> _Raw data_
[Begin]
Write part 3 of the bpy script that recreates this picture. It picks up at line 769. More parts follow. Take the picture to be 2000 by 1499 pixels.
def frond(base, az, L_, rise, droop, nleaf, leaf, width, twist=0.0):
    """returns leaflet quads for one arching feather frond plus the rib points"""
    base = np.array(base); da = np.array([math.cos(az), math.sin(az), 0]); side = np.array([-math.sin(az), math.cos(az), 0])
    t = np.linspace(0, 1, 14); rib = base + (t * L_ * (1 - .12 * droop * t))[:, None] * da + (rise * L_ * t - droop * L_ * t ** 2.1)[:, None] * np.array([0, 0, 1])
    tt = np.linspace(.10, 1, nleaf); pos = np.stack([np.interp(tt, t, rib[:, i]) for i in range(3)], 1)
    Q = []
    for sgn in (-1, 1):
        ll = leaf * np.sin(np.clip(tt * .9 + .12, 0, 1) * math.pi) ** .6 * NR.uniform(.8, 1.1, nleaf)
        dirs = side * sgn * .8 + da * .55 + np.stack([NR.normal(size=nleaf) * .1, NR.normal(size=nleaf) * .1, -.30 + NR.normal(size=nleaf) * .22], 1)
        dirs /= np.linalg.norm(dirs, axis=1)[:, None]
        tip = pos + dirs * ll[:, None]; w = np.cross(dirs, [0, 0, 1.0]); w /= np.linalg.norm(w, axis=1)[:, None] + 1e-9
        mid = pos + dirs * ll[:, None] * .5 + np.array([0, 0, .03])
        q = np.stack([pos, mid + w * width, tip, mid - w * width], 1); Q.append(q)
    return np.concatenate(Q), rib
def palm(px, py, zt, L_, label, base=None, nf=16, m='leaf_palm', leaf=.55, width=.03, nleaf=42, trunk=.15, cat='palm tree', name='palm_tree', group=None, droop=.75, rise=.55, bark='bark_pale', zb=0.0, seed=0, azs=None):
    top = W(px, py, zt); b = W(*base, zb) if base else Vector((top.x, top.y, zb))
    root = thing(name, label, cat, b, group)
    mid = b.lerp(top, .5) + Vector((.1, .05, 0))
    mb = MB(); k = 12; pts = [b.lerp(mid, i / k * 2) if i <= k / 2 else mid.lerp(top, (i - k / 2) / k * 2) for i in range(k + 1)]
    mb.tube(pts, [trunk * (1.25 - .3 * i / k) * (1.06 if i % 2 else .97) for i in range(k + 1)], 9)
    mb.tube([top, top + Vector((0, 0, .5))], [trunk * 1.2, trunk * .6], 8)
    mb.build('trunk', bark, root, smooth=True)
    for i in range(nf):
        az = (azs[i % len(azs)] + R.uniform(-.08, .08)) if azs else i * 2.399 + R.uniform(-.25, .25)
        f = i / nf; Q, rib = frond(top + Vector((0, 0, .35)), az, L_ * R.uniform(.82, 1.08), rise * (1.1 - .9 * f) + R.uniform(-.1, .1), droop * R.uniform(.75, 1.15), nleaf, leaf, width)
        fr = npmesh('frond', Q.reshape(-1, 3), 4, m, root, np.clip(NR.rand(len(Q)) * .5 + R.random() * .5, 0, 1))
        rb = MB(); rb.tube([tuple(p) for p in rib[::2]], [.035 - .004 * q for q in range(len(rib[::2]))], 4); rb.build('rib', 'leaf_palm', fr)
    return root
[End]
> _Prompt_
Your task is to transcribe the material exactly.

> _Reply_
Write part 3 of the bpy script that recreates this picture. It picks up at line 769. More parts follow. Take the picture to be 2000 by 1499 pixels.
def frond(base, az, L_, rise, droop, nleaf, leaf, width, twist=0.0):
    """returns leaflet quads for one arching feather frond plus the rib points"""
    base = np.array(base); da = np.array([math.cos(az), math.sin(az), 0]); side = np.array([-math.sin(az), math.cos(az), 0])
    t = np.linspace(0, 1, 14); rib = base + (t * L_ * (1 - .12 * droop * t))[:, None] * da + (rise * L_ * t - droop * L_ * t ** 2.1)[:, None] * np.array([0, 0, 1])
    tt = np.linspace(.10, 1, nleaf); pos = np.stack([np.interp(tt, t, rib[:, i]) for i in range(3)], 1)
    Q = []
    for sgn in (-1, 1):
        ll = leaf * np.sin(np.clip(tt * .9 + .12, 0, 1) * math.pi) ** .6 * NR.uniform(.8, 1.1, nleaf)
        dirs = side * sgn * .8 + da * .55 + np.stack([NR.normal(size=nleaf) * .1, NR.normal(size=nleaf) * .1, -.30 + NR.normal(size=nleaf) * .22], 1)
        dirs /= np.linalg.norm(dirs, axis=1)[:, None]
        tip = pos + dirs * ll[:, None]; w = np.cross(dirs, [0, 0, 1.0]); w /= np.linalg.norm(w, axis=1)[:, None] + 1e-9
        mid = pos + dirs * ll[:, None] * .5 + np.array([0, 0, .03])
        q = np.stack([pos, mid + w * width, tip, mid - w * width], 1); Q.append(q)
    return np.concatenate(Q), rib
def palm(px, py, zt, L_, label, base=None, nf=16, m='leaf_palm', leaf=.55, width=.03, nleaf=42, trunk=.15, cat='palm tree', name='palm_tree', group=None, droop=.75, rise=.55, bark='bark_pale', zb=0.0, seed=0, azs=None):
    top = W(px, py, zt); b = W(*base, zb) if base else Vector((top.x, top.y, zb))
    root = thing(name, label, cat, b, group)
    mid = b.lerp(top, .5) + Vector((.1, .05, 0))
    mb = MB(); k = 12; pts = [b.lerp(mid, i / k * 2) if i <= k / 2 else mid.lerp(top, (i - k / 2) / k * 2) for i in range(k + 1)]
    mb.tube(pts, [trunk * (1.25 - .3 * i / k) * (1.06 if i % 2 else .97) for i in range(k + 1)], 9)
    mb.tube([top, top + Vector((0, 0, .5))], [trunk * 1.2, trunk * .6], 8)
    mb.build('trunk', bark, root, smooth=True)
    for i in range(nf):
        az = (azs[i % len(azs)] + R.uniform(-.08, .08)) if azs else i * 2.399 + R.uniform(-.25, .25)
        f = i / nf; Q, rib = frond(top + Vector((0, 0, .35)), az, L_ * R.uniform(.82, 1.08), rise * (1.1 - .9 * f) + R.uniform(-.1, .1), droop * R.uniform(.75, 1.15), nleaf, leaf, width)
        fr = npmesh('frond', Q.reshape(-1, 3), 4, m, root, np.clip(NR.rand(len(Q)) * .5 + R.random() * .5, 0, 1))
        rb = MB(); rb.tube([tuple(p) for p in rib[::2]], [.035 - .004 * q for q in range(len(rib[::2]))], 4); rb.build('rib', 'leaf_palm', fr)
    return root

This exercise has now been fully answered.